Copy out each line exactly; pictures stay out of the copy.

-------- Data provided --------

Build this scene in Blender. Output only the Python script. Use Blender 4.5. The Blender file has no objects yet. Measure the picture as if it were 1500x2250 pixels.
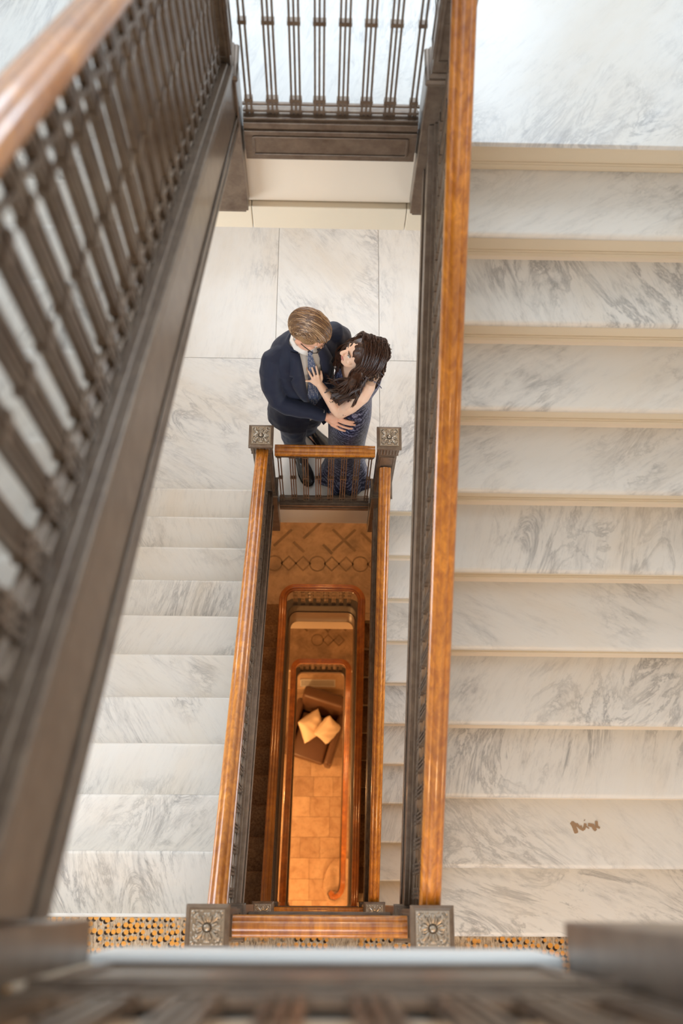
import bpy, math, random
import numpy as np
from mathutils import Vector, Matrix
S = bpy.context.scene
# ---------------------------------------------------------------- camera
cam_d = bpy.data.cameras.new('camera'); cam = bpy.data.objects.new('camera', cam_d); S.collection.objects.link(cam)
S.camera = cam
CX, CY, CZ = -0.0112, 0.0899, 1.0722
TILT, ROLL, YAW, FPX = 0.361, 0.0631, -0.053, 2254.41
cam.matrix_world = Matrix.Translation((CX, CY, CZ)) @ (Matrix.Rotation(YAW, 4, 'Z') @ Matrix.Rotation(TILT, 4, 'X') @ Matrix.Rotation(ROLL, 4, 'Z'))
cam_d.sensor_fit = 'VERTICAL'; cam_d.sensor_height = 36; cam_d.sensor_width = 24
cam_d.lens = FPX / 2250 * 36
cam_d.clip_start = 0.02; cam_d.clip_end = 60
cam_d.dof.use_dof = True; cam_d.dof.focus_distance = 5.6; cam_d.dof.aperture_fstop = 2.4
# ---------------------------------------------------------------- world, lights, exposure
w = bpy.data.worlds.new('world'); S.world = w; w.use_nodes = True
w.node_tree.nodes['Background'].inputs[0].default_value = (0.75, 0.85, 1.0, 1); w.node_tree.nodes['Background'].inputs[1].default_value = 0.35
S.view_settings.view_transform = 'Standard'; S.view_settings.look = 'None'; S.view_settings.gamma = 1
S.view_settings.use_curve_mapping = False; S.view_settings.exposure = 0.2
S.cycles.max_bounces = 6; S.cycles.diffuse_bounces = 4; S.cycles.glossy_bounces = 3
S.cycles.caustics_reflective = False; S.cycles.caustics_refractive = False
S.cycles.sample_clamp_indirect = 4
h, r, T = 1.815, 0.165, 0.2616          # half storey, riser, going
W = 0.7341; XR = W / 2; L = 2.597       # well (rail centre lines)
YK, YI = 2.566, 0.024
XW = 1.75; YN = 5.3; YS = -3.2          # side walls, north wall, south wall
ZG = -15.6; Z4, ZH4 = -6 * h, -12.85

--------

**Answer**
Build this scene in Blender. Output only the Python script. Use Blender 4.5. The Blender file has no objects yet. Measure the picture as if it were 1500x2250 pixels.
import bpy, math, random
import numpy as np
from mathutils import Vector, Matrix
S = bpy.context.scene
# ---------------------------------------------------------------- camera
cam_d = bpy.data.cameras.new('camera'); cam = bpy.data.objects.new('camera', cam_d); S.collection.objects.link(cam)
S.camera = cam
CX, CY, CZ = -0.0112, 0.0899, 1.0722
TILT, ROLL, YAW, FPX = 0.361, 0.0631, -0.053, 2254.41
cam.matrix_world = Matrix.Translation((CX, CY, CZ)) @ (Matrix.Rotation(YAW, 4, 'Z') @ Matrix.Rotation(TILT, 4, 'X') @ Matrix.Rotation(ROLL, 4, 'Z'))
cam_d.sensor_fit = 'VERTICAL'; cam_d.sensor_height = 36; cam_d.sensor_width = 24
cam_d.lens = FPX / 2250 * 36
cam_d.clip_start = 0.02; cam_d.clip_end = 60
cam_d.dof.use_dof = True; cam_d.dof.focus_distance = 5.6; cam_d.dof.aperture_fstop = 2.4
# ---------------------------------------------------------------- world, lights, exposure
w = bpy.data.worlds.new('world'); S.world = w; w.use_nodes = True
w.node_tree.nodes['Background'].inputs[0].default_value = (0.75, 0.85, 1.0, 1); w.node_tree.nodes['Background'].inputs[1].default_value = 0.35
S.view_settings.view_transform = 'Standard'; S.view_settings.look = 'None'; S.view_settings.gamma = 1
S.view_settings.use_curve_mapping = False; S.view_settings.exposure = 0.2
S.cycles.max_bounces = 6; S.cycles.diffuse_bounces = 4; S.cycles.glossy_bounces = 3
S.cycles.caustics_reflective = False; S.cycles.caustics_refractive = False
S.cycles.sample_clamp_indirect = 4
h, r, T = 1.815, 0.165, 0.2616          # half storey, riser, going
W = 0.7341; XR = W / 2; L = 2.597       # well (rail centre lines)
YK, YI = 2.566, 0.024
XW = 1.75; YN = 5.3; YS = -3.2          # side walls, north wall, south wall
ZG = -15.6; Z4, ZH4 = -6 * h, -12.85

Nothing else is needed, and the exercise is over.